The new contract called for payment of $20 per car over a two-year period, with half of the amount in cash and the balance in notes, payable at the end of a twelve-month period. SEC approved the new arrangement as in no way constituting the sale of securities, its first objection, and got Tucker off the hook for immediate money when it spelled out the terms:

That “the monies received would not be refundable under any circumstances but would be used by the corporation forthwith for general corporate purposes.”

While Tucker had high hopes for raising enough capital to get started through the franchise program, he realized he would need a lot of money after he finally got formal possession of the plant next March 1. With a firm lease already in his possession, contingent only on having $15,000,000 capital by that date, Tucker met with Cerf again and they signed an underwriting agreement on September 30. The first agreement was in longhand, and made official a few days later with a seventeen-page typed agreement signed by Tucker and Cerf. Two days later, on October 2, Cerf announced a $20,000,000 issue of common stock would be offered as soon as it could be cleared with SEC.

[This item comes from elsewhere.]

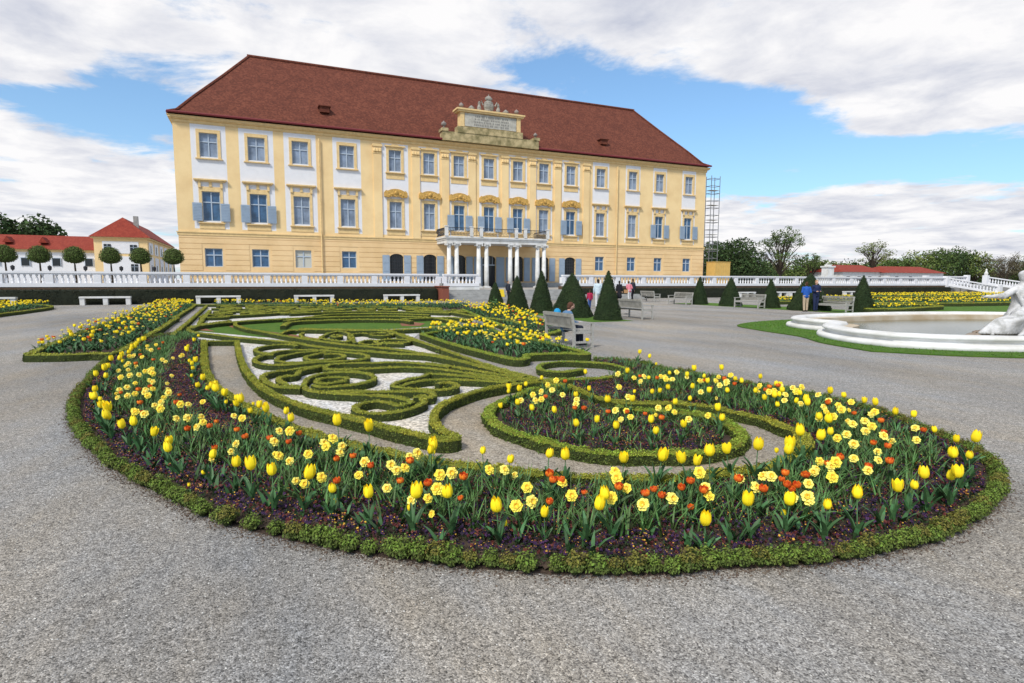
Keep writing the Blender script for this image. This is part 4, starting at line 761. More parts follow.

Up to signing of the underwriting agreement, meetings with Cerf had been mostly in his offices on La Salle Street, heart of Chicago's financial district. With the agreement signed, Cerf was seen frequently around the plant, and when he ventured an opinion he got attention. And with reason, because the future of the corporation was in his well-manicured hands, and his skill in setting up and handling the machinery to sell stock. Cerf had his own successful brokerage business long before he met Tucker, and his manner reflected his success. Short and balding, he rather resembled a miniature Buddha when he sat in one of his big office chairs with his legs crossed under him, in the belief that this improved his circulation. He was intense and single-minded, and we early learned not to make jokes about the stock issue or anything connected with it around him, because to Cerf there was nothing funny about money, least of all the even remote possibility of losing it.

With the underwriting agreement signed and the franchise program going strong again, Tucker was ready for the next step—developing a prototype automobile which, under his agreement with Cerf, was to be completed before the stock was sold.

Raising initial capital through sale of franchises was one of the boldest and most successful bootstrap operations in industrial history, but it could not be said that Tucker conned the dealers. They were in a king-size crap game, and most of them knew it.